● Objective:
Your task is to tally the lines of the listing containing the word "from" and report the figure alone.

-- start --

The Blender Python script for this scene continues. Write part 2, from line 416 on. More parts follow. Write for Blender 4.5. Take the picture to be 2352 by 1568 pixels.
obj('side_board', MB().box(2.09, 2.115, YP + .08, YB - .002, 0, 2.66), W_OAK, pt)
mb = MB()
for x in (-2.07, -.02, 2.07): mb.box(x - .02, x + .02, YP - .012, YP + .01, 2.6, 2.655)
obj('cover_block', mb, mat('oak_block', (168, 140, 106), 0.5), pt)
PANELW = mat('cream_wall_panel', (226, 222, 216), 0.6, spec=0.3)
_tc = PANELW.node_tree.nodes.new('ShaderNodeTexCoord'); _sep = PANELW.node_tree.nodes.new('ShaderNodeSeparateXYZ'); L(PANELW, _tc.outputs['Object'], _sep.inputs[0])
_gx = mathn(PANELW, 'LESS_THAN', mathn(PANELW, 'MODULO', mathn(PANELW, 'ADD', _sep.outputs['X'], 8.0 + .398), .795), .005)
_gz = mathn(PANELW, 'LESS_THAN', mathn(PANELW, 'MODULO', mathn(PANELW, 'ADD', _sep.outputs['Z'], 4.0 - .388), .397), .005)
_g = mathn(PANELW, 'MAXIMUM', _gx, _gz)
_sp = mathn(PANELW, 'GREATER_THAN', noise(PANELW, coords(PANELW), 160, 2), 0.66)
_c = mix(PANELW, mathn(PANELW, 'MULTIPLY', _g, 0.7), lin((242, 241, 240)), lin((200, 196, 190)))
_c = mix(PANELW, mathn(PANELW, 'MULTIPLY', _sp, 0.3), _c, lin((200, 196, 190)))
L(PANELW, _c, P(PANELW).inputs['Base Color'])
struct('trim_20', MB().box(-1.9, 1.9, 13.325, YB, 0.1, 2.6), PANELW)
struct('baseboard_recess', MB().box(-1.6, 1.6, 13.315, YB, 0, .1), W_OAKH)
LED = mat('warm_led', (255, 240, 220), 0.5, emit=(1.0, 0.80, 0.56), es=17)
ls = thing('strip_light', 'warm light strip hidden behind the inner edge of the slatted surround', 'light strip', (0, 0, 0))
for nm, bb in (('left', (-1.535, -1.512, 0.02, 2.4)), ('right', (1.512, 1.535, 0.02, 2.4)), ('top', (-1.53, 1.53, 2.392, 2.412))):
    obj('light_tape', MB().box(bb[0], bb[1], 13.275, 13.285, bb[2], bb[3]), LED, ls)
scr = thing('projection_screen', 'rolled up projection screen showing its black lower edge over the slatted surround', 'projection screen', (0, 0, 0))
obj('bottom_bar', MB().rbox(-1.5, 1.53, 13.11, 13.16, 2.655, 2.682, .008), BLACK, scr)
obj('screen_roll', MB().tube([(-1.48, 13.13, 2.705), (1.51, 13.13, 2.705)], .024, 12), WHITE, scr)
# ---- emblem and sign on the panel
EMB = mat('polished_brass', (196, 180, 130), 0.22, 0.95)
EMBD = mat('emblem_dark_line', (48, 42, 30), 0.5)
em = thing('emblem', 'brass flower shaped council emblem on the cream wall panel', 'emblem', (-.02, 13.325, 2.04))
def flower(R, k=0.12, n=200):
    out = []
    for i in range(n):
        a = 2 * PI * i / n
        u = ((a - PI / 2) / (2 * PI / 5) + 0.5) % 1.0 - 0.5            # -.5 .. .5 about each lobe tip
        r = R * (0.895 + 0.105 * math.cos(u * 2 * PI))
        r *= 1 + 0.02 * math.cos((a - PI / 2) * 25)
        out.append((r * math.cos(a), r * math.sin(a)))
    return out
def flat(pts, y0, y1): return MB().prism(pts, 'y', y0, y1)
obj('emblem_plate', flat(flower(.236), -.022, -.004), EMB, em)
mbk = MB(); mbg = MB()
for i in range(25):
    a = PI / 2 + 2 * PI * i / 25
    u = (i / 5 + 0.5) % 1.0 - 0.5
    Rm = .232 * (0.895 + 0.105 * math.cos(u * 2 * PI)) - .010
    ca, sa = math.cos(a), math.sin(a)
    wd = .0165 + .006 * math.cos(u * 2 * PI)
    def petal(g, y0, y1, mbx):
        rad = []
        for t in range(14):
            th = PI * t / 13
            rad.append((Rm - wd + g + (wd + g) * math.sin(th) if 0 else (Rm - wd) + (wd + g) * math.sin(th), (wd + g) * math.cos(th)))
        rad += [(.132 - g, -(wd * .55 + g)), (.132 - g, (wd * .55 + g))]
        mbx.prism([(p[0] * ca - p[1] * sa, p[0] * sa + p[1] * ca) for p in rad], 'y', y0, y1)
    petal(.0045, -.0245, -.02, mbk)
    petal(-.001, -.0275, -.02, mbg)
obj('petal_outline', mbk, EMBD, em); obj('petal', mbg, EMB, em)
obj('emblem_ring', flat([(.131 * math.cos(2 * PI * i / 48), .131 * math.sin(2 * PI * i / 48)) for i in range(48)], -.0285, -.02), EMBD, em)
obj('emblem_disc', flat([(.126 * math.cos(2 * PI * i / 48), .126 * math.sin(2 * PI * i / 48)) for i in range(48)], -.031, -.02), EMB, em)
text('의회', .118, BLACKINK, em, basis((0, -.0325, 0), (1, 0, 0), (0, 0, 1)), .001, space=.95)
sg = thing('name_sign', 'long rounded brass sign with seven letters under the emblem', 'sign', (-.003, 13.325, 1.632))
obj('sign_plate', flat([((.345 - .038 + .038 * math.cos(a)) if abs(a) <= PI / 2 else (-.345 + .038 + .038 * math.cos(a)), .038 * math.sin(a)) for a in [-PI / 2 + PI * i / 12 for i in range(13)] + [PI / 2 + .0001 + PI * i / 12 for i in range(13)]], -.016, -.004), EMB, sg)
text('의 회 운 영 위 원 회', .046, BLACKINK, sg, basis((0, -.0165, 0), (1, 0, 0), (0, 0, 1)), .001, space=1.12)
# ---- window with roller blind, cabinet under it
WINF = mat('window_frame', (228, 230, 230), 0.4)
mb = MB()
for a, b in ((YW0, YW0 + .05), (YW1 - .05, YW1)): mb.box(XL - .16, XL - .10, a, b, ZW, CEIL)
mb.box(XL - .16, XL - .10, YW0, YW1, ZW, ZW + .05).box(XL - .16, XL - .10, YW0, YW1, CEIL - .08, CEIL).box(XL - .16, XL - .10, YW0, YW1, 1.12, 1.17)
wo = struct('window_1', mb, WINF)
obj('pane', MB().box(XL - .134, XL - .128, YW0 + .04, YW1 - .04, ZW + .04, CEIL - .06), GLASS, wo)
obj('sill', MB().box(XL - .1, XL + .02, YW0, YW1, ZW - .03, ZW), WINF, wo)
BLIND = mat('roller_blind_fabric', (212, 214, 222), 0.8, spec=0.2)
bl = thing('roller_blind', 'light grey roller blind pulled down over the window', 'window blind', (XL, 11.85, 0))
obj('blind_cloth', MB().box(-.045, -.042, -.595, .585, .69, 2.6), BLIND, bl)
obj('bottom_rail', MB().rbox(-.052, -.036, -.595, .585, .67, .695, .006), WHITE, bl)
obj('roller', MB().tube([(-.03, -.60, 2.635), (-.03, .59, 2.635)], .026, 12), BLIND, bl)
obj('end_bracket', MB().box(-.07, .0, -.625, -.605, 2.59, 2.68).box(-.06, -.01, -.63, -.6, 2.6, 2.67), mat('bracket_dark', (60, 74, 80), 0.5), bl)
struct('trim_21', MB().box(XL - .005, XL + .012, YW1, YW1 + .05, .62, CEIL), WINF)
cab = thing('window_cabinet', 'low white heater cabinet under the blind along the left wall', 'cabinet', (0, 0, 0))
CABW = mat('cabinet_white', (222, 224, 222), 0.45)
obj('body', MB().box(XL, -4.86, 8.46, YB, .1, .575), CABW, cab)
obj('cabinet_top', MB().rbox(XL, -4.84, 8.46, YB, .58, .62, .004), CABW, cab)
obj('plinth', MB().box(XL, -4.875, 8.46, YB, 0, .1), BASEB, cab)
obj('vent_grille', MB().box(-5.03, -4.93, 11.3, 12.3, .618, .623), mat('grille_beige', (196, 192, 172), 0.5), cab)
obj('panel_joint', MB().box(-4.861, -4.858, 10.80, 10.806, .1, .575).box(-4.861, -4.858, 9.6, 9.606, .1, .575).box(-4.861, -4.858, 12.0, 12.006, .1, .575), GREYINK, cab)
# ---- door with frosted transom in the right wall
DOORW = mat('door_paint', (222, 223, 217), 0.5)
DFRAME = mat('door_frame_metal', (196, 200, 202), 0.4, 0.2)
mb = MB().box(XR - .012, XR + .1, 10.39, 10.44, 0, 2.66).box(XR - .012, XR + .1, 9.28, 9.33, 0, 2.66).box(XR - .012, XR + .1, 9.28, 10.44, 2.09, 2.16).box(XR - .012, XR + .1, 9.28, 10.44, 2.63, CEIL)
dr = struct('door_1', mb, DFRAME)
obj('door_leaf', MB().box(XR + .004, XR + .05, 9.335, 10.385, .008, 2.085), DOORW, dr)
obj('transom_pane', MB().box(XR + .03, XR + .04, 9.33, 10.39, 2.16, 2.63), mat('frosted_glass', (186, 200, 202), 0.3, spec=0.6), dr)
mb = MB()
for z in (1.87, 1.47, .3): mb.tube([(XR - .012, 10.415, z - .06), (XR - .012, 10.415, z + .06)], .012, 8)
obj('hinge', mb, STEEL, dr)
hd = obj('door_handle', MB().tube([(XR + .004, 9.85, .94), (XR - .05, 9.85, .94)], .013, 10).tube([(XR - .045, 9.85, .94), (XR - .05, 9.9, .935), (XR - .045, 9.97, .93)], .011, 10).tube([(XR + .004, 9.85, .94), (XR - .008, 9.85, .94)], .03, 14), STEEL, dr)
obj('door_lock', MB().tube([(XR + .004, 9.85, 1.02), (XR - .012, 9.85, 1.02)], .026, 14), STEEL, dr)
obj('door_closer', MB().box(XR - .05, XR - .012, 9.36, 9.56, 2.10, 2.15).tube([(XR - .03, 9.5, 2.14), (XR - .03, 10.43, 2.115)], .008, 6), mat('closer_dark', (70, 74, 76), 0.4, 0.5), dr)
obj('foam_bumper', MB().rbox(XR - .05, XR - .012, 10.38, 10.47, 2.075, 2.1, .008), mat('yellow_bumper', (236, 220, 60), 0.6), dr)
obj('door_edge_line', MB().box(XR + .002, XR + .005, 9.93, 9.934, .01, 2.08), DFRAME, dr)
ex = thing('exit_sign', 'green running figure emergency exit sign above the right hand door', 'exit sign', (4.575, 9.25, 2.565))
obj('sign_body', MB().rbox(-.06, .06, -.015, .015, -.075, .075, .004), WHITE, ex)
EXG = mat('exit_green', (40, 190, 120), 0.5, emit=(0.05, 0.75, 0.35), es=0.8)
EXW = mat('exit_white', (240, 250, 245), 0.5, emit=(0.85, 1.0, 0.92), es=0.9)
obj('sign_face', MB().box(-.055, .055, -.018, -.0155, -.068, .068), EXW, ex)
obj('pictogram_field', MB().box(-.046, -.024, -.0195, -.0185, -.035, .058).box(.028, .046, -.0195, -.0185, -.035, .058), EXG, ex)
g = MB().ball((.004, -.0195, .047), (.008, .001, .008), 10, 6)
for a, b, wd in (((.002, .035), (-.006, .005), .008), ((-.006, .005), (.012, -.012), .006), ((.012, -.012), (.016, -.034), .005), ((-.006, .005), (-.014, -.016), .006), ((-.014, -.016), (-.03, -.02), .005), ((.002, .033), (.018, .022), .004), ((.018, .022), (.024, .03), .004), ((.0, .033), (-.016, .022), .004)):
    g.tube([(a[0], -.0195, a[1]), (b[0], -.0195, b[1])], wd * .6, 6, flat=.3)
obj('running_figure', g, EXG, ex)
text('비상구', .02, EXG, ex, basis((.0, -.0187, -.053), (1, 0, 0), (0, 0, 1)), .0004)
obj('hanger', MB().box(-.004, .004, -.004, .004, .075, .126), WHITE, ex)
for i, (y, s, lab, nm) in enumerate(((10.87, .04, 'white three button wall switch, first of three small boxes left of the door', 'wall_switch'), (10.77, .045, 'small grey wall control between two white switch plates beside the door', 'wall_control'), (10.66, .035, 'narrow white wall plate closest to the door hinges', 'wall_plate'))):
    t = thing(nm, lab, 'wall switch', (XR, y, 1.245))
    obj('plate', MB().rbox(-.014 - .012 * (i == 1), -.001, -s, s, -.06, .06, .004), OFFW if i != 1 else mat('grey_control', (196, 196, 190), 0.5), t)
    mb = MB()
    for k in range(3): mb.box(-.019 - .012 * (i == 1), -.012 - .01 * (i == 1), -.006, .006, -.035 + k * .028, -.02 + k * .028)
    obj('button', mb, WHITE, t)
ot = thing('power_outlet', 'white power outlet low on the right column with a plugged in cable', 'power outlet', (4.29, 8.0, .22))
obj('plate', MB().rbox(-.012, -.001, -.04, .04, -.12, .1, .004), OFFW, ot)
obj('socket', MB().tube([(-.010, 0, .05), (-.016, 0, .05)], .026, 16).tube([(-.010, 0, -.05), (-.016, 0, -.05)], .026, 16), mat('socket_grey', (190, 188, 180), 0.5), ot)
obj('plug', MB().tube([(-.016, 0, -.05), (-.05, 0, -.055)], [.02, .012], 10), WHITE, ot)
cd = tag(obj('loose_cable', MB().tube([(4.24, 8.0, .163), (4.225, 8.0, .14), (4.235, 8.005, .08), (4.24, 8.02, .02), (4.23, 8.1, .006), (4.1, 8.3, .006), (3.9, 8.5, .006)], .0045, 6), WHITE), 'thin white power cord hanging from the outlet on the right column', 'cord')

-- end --

● Output:
2